▶ DATA LINES:
•••

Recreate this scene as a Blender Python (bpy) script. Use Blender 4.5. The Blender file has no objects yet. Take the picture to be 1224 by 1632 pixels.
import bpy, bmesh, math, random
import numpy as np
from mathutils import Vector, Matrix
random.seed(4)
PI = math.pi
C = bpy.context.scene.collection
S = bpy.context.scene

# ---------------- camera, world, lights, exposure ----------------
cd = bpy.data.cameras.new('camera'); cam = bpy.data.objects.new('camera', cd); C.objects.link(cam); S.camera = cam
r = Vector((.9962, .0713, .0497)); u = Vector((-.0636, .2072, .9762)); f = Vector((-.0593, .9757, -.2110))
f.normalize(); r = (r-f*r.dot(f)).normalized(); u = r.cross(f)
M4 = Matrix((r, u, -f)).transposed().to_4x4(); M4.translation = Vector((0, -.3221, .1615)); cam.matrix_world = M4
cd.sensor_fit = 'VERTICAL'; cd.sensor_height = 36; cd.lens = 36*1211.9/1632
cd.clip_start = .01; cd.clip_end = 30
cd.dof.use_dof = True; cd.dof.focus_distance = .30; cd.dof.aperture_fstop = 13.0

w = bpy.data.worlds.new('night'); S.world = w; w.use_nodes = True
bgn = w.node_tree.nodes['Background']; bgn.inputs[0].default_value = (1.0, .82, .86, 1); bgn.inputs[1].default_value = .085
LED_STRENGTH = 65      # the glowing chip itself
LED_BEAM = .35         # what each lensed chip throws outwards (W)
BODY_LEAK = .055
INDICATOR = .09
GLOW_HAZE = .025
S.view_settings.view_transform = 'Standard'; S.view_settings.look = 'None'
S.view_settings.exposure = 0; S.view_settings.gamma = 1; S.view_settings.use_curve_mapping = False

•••

▶ PROMPT: The listing above should be transcribed in full, exactly as written.

▶ RESULT OF THIS TASK:
Recreate this scene as a Blender Python (bpy) script. Use Blender 4.5. The Blender file has no objects yet. Take the picture to be 1224 by 1632 pixels.
import bpy, bmesh, math, random
import numpy as np
from mathutils import Vector, Matrix
random.seed(4)
PI = math.pi
C = bpy.context.scene.collection
S = bpy.context.scene

# ---------------- camera, world, lights, exposure ----------------
cd = bpy.data.cameras.new('camera'); cam = bpy.data.objects.new('camera', cd); C.objects.link(cam); S.camera = cam
r = Vector((.9962, .0713, .0497)); u = Vector((-.0636, .2072, .9762)); f = Vector((-.0593, .9757, -.2110))
f.normalize(); r = (r-f*r.dot(f)).normalized(); u = r.cross(f)
M4 = Matrix((r, u, -f)).transposed().to_4x4(); M4.translation = Vector((0, -.3221, .1615)); cam.matrix_world = M4
cd.sensor_fit = 'VERTICAL'; cd.sensor_height = 36; cd.lens = 36*1211.9/1632
cd.clip_start = .01; cd.clip_end = 30
cd.dof.use_dof = True; cd.dof.focus_distance = .30; cd.dof.aperture_fstop = 13.0

w = bpy.data.worlds.new('night'); S.world = w; w.use_nodes = True
bgn = w.node_tree.nodes['Background']; bgn.inputs[0].default_value = (1.0, .82, .86, 1); bgn.inputs[1].default_value = .085
LED_STRENGTH = 65      # the glowing chip itself
LED_BEAM = .35         # what each lensed chip throws outwards (W)
BODY_LEAK = .055
INDICATOR = .09
GLOW_HAZE = .025
S.view_settings.view_transform = 'Standard'; S.view_settings.look = 'None'
S.view_settings.exposure = 0; S.view_settings.gamma = 1; S.view_settings.use_curve_mapping = False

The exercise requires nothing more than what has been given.